Every line of the data must be copied exactly.
========================================
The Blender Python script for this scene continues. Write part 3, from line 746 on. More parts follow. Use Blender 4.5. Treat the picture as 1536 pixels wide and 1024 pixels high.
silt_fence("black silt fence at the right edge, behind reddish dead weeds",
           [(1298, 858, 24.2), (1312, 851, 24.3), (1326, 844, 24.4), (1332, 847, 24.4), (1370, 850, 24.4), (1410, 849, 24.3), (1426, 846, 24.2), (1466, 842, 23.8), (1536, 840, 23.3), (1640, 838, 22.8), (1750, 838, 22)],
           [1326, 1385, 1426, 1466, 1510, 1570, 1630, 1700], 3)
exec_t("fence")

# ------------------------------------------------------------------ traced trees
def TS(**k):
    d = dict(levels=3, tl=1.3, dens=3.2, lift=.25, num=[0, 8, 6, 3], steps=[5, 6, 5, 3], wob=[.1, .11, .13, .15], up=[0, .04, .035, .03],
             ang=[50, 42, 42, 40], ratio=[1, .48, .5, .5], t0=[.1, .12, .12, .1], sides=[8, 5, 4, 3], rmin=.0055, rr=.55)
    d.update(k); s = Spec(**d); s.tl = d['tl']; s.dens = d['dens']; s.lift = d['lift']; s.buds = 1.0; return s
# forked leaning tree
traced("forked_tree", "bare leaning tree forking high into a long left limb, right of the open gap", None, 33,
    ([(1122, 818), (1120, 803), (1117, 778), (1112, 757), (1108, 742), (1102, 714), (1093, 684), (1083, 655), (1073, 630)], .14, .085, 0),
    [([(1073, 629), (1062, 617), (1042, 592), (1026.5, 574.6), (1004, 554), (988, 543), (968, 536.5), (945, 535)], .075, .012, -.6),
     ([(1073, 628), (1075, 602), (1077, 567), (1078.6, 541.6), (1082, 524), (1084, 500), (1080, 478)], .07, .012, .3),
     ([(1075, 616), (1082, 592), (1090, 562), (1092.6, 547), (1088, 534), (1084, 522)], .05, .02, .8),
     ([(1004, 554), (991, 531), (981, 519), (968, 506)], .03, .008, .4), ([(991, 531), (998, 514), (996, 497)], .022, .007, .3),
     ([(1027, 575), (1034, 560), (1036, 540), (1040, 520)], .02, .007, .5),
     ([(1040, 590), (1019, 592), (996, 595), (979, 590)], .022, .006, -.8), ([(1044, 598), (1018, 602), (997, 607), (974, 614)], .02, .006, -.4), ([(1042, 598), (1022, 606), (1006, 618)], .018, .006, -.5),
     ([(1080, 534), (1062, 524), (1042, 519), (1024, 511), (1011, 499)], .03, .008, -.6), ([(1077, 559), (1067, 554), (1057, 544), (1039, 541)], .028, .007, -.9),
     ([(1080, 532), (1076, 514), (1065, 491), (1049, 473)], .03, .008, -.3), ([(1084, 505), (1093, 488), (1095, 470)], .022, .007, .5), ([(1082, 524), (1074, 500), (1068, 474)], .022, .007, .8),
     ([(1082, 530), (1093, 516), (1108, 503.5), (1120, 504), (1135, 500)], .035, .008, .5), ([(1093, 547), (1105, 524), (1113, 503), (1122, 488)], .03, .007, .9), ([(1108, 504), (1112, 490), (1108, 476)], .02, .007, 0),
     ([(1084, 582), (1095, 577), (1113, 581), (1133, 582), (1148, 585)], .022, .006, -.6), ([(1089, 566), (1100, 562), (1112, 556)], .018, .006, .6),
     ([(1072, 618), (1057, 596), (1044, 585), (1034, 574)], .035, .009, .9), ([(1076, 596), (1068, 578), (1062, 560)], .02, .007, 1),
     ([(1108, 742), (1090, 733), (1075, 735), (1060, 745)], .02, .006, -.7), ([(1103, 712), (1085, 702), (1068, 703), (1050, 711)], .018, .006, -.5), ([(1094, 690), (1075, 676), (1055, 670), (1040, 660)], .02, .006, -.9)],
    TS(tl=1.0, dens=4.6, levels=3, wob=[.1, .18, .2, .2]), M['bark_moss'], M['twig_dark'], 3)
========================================
Reply.
The Blender Python script for this scene continues. Write part 3, from line 746 on. More parts follow. Use Blender 4.5. Treat the picture as 1536 pixels wide and 1024 pixels high.
silt_fence("black silt fence at the right edge, behind reddish dead weeds",
           [(1298, 858, 24.2), (1312, 851, 24.3), (1326, 844, 24.4), (1332, 847, 24.4), (1370, 850, 24.4), (1410, 849, 24.3), (1426, 846, 24.2), (1466, 842, 23.8), (1536, 840, 23.3), (1640, 838, 22.8), (1750, 838, 22)],
           [1326, 1385, 1426, 1466, 1510, 1570, 1630, 1700], 3)
exec_t("fence")

# ------------------------------------------------------------------ traced trees
def TS(**k):
    d = dict(levels=3, tl=1.3, dens=3.2, lift=.25, num=[0, 8, 6, 3], steps=[5, 6, 5, 3], wob=[.1, .11, .13, .15], up=[0, .04, .035, .03],
             ang=[50, 42, 42, 40], ratio=[1, .48, .5, .5], t0=[.1, .12, .12, .1], sides=[8, 5, 4, 3], rmin=.0055, rr=.55)
    d.update(k); s = Spec(**d); s.tl = d['tl']; s.dens = d['dens']; s.lift = d['lift']; s.buds = 1.0; return s
# forked leaning tree
traced("forked_tree", "bare leaning tree forking high into a long left limb, right of the open gap", None, 33,
    ([(1122, 818), (1120, 803), (1117, 778), (1112, 757), (1108, 742), (1102, 714), (1093, 684), (1083, 655), (1073, 630)], .14, .085, 0),
    [([(1073, 629), (1062, 617), (1042, 592), (1026.5, 574.6), (1004, 554), (988, 543), (968, 536.5), (945, 535)], .075, .012, -.6),
     ([(1073, 628), (1075, 602), (1077, 567), (1078.6, 541.6), (1082, 524), (1084, 500), (1080, 478)], .07, .012, .3),
     ([(1075, 616), (1082, 592), (1090, 562), (1092.6, 547), (1088, 534), (1084, 522)], .05, .02, .8),
     ([(1004, 554), (991, 531), (981, 519), (968, 506)], .03, .008, .4), ([(991, 531), (998, 514), (996, 497)], .022, .007, .3),
     ([(1027, 575), (1034, 560), (1036, 540), (1040, 520)], .02, .007, .5),
     ([(1040, 590), (1019, 592), (996, 595), (979, 590)], .022, .006, -.8), ([(1044, 598), (1018, 602), (997, 607), (974, 614)], .02, .006, -.4), ([(1042, 598), (1022, 606), (1006, 618)], .018, .006, -.5),
     ([(1080, 534), (1062, 524), (1042, 519), (1024, 511), (1011, 499)], .03, .008, -.6), ([(1077, 559), (1067, 554), (1057, 544), (1039, 541)], .028, .007, -.9),
     ([(1080, 532), (1076, 514), (1065, 491), (1049, 473)], .03, .008, -.3), ([(1084, 505), (1093, 488), (1095, 470)], .022, .007, .5), ([(1082, 524), (1074, 500), (1068, 474)], .022, .007, .8),
     ([(1082, 530), (1093, 516), (1108, 503.5), (1120, 504), (1135, 500)], .035, .008, .5), ([(1093, 547), (1105, 524), (1113, 503), (1122, 488)], .03, .007, .9), ([(1108, 504), (1112, 490), (1108, 476)], .02, .007, 0),
     ([(1084, 582), (1095, 577), (1113, 581), (1133, 582), (1148, 585)], .022, .006, -.6), ([(1089, 566), (1100, 562), (1112, 556)], .018, .006, .6),
     ([(1072, 618), (1057, 596), (1044, 585), (1034, 574)], .035, .009, .9), ([(1076, 596), (1068, 578), (1062, 560)], .02, .007, 1),
     ([(1108, 742), (1090, 733), (1075, 735), (1060, 745)], .02, .006, -.7), ([(1103, 712), (1085, 702), (1068, 703), (1050, 711)], .018, .006, -.5), ([(1094, 690), (1075, 676), (1055, 670), (1040, 660)], .02, .006, -.9)],
    TS(tl=1.0, dens=4.6, levels=3, wob=[.1, .18, .2, .2]), M['bark_moss'], M['twig_dark'], 3)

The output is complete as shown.